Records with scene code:
+-------+

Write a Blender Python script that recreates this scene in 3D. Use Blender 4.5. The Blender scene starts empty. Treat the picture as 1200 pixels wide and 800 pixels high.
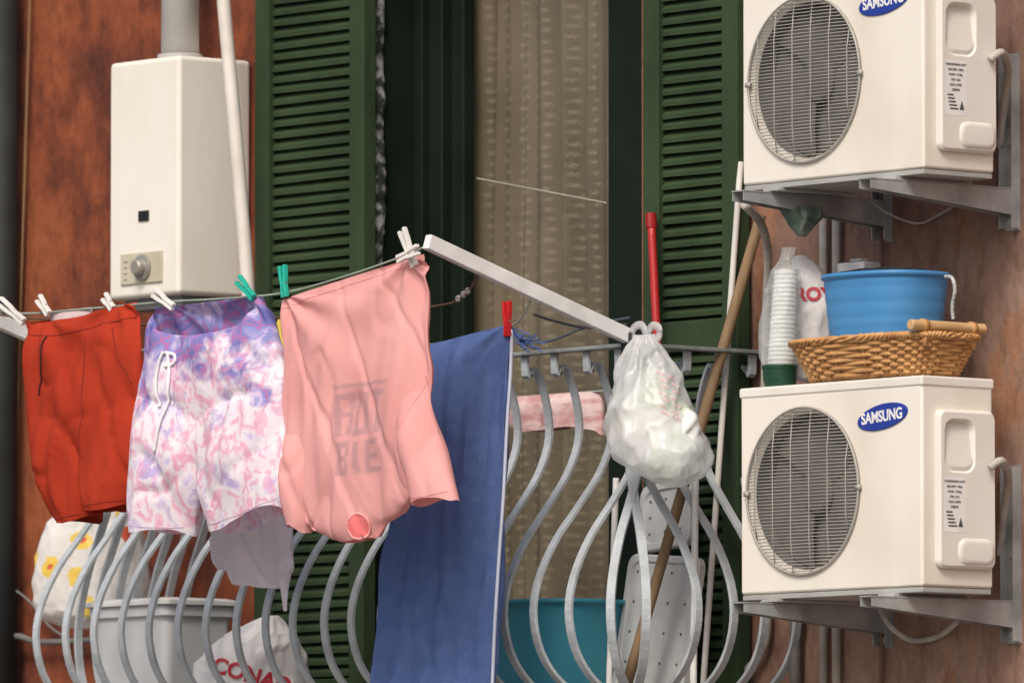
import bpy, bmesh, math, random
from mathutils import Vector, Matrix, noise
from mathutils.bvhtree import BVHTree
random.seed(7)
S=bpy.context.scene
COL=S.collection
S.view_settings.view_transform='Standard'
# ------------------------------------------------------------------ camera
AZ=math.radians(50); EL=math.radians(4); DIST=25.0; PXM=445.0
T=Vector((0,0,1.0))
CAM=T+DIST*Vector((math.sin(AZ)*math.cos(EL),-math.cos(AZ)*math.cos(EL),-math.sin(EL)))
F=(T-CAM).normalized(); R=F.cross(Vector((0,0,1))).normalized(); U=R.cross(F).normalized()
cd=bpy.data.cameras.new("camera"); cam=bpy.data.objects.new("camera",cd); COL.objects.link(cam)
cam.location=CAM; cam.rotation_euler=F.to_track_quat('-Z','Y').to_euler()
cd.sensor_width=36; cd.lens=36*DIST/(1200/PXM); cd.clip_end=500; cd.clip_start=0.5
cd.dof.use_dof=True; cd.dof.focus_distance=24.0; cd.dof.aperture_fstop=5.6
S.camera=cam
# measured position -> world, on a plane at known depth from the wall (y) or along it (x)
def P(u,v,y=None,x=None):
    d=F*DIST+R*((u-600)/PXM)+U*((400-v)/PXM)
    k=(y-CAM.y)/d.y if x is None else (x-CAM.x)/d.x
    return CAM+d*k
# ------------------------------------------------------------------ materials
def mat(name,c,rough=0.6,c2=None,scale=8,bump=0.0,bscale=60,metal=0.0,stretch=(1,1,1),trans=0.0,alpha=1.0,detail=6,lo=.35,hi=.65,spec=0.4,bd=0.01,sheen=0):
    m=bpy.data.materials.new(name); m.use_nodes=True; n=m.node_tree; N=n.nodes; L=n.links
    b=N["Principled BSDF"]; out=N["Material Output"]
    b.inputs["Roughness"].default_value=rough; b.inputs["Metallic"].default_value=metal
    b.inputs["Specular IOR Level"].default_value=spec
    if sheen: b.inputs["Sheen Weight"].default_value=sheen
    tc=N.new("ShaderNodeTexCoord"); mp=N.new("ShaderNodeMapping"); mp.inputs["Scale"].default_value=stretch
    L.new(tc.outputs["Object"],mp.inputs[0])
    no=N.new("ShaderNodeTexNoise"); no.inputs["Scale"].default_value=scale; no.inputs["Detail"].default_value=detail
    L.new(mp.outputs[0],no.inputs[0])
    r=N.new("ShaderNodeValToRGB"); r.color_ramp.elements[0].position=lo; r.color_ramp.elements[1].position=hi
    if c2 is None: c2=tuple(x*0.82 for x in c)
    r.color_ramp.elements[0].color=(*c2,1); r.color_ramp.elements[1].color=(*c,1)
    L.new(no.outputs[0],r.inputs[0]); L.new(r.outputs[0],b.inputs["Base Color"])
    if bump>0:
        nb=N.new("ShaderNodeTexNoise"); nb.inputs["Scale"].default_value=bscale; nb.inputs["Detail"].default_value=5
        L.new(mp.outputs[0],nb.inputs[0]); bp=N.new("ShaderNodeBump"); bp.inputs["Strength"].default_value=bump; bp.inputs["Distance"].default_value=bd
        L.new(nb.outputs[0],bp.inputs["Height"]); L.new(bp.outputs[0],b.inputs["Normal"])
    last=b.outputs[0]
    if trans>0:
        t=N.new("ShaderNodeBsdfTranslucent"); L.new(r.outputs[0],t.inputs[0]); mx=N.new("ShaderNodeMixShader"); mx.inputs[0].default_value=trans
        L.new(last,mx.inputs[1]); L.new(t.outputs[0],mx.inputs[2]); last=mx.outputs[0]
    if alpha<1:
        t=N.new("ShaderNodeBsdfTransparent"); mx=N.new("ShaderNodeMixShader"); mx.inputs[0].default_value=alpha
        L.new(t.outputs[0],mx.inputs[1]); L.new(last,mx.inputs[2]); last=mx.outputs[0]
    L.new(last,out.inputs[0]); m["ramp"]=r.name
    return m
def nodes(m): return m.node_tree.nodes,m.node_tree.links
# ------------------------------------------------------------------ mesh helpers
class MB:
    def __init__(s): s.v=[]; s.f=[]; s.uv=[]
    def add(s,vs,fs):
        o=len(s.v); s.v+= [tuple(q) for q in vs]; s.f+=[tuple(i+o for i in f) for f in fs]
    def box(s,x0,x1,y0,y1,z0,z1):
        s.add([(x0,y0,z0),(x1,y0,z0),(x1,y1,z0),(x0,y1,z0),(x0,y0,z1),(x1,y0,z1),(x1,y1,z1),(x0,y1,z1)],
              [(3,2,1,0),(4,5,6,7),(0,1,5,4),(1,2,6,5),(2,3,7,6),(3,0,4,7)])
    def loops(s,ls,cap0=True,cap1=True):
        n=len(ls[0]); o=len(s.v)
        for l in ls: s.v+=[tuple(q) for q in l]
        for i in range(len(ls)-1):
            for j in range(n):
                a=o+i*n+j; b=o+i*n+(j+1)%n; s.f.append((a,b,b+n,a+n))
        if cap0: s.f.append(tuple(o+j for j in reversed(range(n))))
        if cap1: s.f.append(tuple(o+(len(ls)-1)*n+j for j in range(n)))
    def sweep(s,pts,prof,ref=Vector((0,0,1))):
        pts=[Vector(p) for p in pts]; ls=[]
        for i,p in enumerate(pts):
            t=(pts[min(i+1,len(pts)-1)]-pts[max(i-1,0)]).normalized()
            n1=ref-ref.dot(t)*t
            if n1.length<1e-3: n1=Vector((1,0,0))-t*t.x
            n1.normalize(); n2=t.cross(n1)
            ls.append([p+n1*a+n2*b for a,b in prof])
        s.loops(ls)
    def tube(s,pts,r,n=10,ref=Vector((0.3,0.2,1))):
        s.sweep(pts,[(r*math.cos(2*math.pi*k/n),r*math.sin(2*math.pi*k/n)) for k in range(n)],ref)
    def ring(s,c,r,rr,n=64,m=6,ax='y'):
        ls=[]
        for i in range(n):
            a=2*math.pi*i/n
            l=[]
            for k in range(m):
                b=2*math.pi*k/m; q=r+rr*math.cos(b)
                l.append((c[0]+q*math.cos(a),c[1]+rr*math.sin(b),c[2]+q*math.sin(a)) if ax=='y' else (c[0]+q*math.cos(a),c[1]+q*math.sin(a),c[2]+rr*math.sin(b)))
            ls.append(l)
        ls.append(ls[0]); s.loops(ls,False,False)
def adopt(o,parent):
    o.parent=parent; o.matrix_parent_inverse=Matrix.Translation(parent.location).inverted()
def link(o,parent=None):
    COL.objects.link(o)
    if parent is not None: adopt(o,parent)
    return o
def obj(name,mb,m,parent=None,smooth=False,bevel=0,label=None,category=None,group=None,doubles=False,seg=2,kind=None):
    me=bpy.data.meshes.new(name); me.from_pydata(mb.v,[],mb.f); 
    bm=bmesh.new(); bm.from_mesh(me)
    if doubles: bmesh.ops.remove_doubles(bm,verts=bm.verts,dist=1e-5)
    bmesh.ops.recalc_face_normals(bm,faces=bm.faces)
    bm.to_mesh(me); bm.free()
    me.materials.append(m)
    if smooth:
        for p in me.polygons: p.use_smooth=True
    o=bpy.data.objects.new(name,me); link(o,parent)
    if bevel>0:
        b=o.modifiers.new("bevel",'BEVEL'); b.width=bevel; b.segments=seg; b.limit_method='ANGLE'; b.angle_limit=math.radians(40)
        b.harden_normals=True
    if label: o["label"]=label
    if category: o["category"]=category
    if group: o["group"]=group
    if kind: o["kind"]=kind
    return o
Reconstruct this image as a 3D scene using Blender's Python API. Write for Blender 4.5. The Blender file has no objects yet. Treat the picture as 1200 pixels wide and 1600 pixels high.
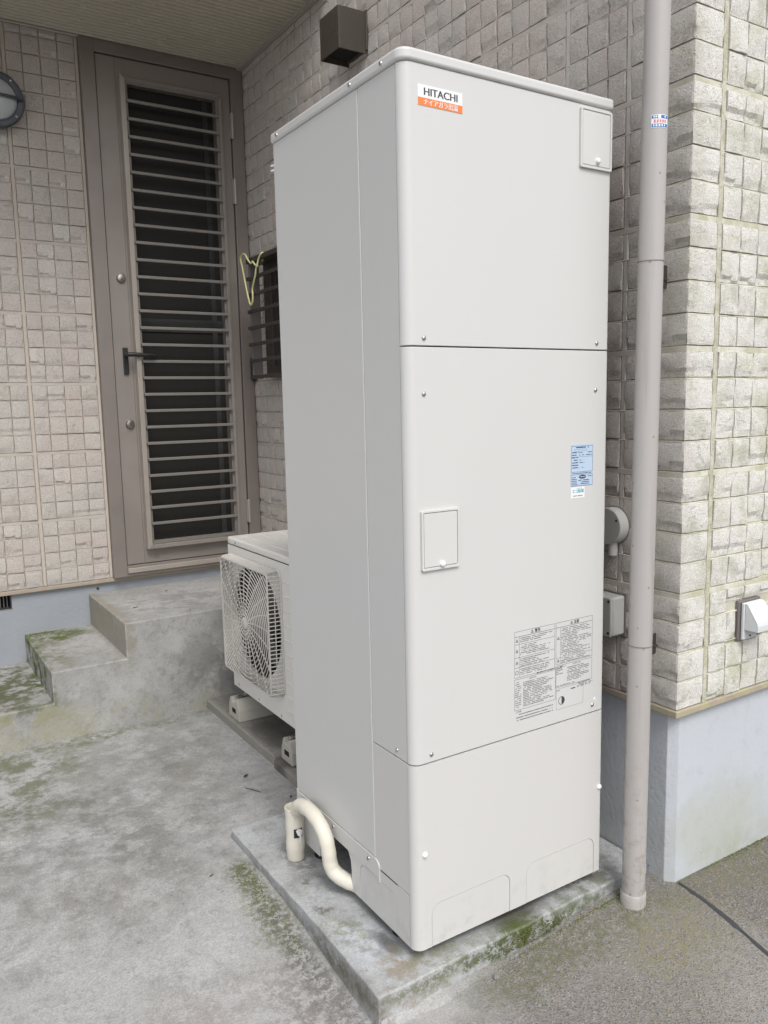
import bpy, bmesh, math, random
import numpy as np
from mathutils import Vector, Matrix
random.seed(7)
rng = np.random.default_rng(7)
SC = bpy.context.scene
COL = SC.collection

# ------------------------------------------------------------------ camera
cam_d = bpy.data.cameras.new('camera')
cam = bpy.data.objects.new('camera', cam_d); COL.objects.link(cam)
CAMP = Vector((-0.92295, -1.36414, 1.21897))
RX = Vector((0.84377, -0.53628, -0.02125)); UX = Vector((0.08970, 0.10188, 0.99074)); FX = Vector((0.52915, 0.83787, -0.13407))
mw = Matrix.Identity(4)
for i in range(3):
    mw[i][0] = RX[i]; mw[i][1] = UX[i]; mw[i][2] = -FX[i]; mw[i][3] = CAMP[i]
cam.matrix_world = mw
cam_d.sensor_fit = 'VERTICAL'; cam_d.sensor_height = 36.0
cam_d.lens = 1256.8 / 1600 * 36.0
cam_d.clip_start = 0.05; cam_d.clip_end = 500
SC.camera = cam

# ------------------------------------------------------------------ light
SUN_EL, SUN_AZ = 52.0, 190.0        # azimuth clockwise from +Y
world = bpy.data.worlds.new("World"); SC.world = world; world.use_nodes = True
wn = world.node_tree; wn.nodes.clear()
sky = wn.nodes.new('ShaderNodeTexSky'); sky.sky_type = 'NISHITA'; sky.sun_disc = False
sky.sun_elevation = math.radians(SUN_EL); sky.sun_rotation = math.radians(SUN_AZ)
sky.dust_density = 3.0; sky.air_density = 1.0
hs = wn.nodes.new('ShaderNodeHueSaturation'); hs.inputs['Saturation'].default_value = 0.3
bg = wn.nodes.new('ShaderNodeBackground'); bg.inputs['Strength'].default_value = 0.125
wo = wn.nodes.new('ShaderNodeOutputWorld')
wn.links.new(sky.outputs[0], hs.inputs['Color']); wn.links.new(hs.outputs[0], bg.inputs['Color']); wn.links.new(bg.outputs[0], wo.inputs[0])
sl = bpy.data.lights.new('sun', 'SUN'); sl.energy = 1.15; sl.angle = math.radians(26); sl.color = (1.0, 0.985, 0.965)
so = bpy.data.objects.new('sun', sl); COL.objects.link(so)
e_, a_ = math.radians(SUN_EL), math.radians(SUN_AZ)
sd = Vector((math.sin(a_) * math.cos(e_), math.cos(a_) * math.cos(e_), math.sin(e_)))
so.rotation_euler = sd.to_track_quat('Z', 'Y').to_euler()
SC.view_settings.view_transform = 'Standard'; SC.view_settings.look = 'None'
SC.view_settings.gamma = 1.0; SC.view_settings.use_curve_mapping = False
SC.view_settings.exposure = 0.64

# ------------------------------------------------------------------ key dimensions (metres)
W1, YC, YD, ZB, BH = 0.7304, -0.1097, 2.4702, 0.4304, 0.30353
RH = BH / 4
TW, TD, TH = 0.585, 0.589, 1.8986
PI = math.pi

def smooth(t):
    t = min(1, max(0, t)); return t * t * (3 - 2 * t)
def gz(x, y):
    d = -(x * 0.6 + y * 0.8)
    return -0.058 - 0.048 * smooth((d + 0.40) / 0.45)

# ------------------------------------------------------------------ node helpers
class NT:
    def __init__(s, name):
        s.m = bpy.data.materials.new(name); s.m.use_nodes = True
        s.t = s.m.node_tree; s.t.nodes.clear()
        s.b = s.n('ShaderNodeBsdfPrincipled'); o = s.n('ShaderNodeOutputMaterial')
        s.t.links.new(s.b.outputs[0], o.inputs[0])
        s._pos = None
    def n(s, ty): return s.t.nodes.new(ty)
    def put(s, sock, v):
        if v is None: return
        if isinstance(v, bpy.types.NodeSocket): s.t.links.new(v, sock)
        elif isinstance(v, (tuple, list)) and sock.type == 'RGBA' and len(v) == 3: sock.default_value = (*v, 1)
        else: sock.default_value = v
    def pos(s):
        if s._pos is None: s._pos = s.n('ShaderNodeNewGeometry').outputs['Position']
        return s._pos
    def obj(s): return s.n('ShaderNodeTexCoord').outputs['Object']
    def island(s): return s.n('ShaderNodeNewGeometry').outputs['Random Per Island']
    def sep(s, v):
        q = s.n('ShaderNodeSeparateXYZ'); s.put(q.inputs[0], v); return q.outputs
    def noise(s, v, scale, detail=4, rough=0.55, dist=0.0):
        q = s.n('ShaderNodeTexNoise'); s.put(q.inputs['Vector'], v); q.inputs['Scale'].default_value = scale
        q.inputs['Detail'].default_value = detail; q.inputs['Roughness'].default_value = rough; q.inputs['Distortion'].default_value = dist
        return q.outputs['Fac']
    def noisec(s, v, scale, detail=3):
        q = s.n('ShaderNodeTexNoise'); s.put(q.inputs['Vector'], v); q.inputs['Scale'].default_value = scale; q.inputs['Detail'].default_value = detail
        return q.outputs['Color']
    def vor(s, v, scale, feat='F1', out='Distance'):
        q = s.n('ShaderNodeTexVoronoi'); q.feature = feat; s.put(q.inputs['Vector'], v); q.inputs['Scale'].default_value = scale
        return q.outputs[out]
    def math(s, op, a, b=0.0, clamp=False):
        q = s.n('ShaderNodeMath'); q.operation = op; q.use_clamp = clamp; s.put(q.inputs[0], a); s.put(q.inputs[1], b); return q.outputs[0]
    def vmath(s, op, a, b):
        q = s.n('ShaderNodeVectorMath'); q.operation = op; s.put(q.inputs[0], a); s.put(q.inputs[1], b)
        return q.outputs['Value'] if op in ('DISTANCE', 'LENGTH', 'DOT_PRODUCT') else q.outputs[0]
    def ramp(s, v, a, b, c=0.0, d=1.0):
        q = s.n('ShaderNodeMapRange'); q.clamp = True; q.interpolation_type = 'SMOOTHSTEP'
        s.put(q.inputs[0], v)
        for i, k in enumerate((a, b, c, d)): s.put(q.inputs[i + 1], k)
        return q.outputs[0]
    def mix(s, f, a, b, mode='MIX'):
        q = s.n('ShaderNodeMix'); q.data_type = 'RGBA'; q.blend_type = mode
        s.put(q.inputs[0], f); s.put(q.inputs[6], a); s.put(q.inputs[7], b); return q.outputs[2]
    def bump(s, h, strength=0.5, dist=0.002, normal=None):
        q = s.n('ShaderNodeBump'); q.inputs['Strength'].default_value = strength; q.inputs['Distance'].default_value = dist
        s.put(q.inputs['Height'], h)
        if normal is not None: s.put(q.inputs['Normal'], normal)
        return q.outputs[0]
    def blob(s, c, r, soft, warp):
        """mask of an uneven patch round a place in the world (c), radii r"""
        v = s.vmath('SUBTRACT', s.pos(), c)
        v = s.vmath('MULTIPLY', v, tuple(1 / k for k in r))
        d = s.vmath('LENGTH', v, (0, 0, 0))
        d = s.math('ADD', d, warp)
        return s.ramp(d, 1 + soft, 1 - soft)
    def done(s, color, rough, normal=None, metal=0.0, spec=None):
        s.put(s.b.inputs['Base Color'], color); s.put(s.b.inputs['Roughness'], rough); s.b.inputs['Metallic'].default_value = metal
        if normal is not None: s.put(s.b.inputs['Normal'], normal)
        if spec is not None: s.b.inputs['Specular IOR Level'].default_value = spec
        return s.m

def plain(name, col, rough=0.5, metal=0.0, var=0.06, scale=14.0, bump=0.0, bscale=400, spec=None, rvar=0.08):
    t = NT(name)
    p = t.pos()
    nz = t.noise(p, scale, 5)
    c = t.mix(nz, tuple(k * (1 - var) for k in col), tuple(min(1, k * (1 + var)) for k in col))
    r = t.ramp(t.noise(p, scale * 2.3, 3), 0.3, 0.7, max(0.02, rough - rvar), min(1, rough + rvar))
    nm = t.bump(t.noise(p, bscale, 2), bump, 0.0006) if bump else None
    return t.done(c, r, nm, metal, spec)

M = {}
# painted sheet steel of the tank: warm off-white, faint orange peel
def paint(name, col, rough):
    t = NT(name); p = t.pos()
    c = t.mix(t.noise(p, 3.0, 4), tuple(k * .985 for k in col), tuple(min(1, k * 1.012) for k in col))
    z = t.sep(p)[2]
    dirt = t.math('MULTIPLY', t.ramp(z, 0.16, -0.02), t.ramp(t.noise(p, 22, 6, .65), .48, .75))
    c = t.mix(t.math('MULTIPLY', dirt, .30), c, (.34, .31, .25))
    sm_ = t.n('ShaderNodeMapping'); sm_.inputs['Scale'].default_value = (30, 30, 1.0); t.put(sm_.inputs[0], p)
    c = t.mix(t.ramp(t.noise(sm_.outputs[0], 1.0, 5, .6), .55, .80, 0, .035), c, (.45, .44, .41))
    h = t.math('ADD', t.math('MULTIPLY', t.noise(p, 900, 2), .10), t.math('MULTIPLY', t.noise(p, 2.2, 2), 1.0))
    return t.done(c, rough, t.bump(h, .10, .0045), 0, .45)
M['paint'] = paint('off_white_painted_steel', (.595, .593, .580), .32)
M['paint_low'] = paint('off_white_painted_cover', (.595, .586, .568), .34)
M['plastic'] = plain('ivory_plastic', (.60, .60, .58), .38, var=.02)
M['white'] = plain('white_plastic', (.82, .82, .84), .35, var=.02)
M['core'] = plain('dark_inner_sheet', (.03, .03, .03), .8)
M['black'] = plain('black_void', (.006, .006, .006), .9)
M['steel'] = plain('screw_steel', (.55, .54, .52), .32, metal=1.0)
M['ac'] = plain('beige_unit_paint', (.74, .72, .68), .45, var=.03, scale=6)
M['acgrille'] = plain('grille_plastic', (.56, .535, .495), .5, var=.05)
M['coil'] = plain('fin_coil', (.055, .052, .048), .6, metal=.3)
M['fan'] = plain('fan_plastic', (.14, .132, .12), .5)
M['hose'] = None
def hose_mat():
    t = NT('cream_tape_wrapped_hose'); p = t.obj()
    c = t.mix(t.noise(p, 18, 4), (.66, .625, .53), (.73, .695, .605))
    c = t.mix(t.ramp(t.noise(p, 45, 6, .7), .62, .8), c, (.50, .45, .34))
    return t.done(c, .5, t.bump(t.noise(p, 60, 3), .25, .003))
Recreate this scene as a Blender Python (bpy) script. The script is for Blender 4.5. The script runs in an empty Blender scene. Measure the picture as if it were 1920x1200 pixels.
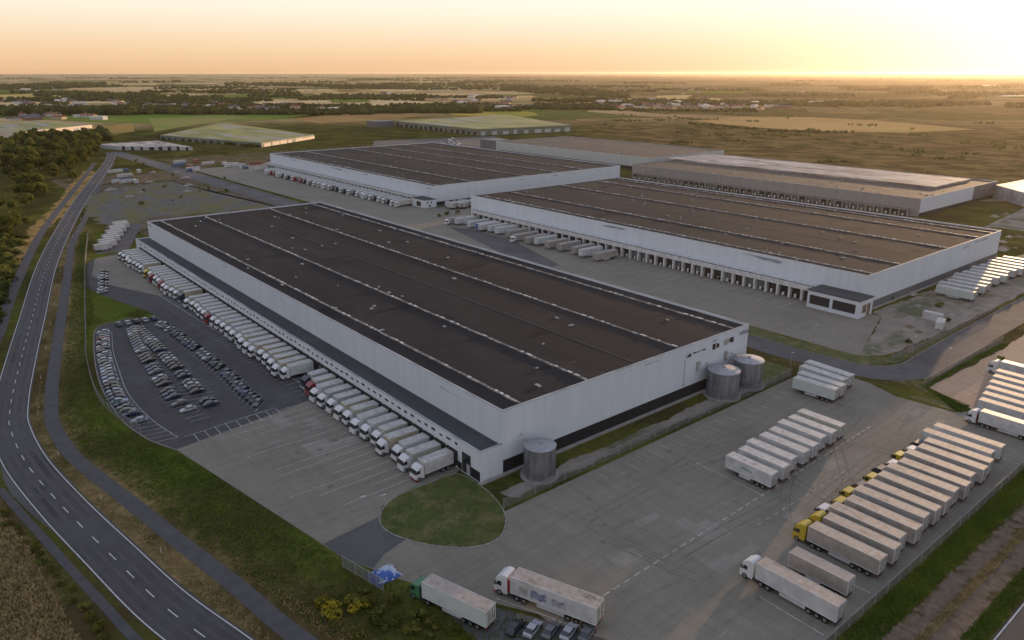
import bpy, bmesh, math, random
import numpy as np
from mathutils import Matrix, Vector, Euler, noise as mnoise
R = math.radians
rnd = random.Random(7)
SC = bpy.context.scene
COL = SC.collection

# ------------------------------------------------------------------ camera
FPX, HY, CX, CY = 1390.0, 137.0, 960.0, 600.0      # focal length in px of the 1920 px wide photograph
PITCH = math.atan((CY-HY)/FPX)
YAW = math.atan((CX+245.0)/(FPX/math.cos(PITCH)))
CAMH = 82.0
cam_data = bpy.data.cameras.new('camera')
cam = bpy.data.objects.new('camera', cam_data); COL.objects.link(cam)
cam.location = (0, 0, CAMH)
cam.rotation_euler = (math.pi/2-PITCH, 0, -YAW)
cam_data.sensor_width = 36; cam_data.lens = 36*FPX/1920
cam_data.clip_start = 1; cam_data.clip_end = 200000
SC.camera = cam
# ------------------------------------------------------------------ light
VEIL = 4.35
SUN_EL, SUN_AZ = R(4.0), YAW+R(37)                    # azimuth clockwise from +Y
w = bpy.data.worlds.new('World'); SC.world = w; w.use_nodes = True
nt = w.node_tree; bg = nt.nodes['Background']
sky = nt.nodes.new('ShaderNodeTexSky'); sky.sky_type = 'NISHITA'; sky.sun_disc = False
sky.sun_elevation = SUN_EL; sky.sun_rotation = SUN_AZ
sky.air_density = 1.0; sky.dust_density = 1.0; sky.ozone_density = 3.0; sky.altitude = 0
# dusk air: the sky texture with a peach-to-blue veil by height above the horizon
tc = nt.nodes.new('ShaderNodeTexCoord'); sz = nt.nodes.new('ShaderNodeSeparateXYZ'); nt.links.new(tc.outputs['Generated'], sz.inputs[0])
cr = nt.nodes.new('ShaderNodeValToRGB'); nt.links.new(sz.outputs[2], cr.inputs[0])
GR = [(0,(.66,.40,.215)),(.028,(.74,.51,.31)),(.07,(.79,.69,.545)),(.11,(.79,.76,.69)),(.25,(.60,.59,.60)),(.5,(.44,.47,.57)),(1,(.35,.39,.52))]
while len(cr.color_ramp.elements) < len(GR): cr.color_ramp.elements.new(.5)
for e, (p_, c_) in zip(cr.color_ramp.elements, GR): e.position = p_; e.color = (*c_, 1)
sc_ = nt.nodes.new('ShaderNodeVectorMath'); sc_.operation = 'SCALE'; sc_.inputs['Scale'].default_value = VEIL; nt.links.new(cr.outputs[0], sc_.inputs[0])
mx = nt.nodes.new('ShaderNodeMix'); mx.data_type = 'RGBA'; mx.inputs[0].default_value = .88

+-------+

**Aim of the task**
Check each line in the records for the word "Blender" and say how many have it, with nothing else.

**Expected output**
3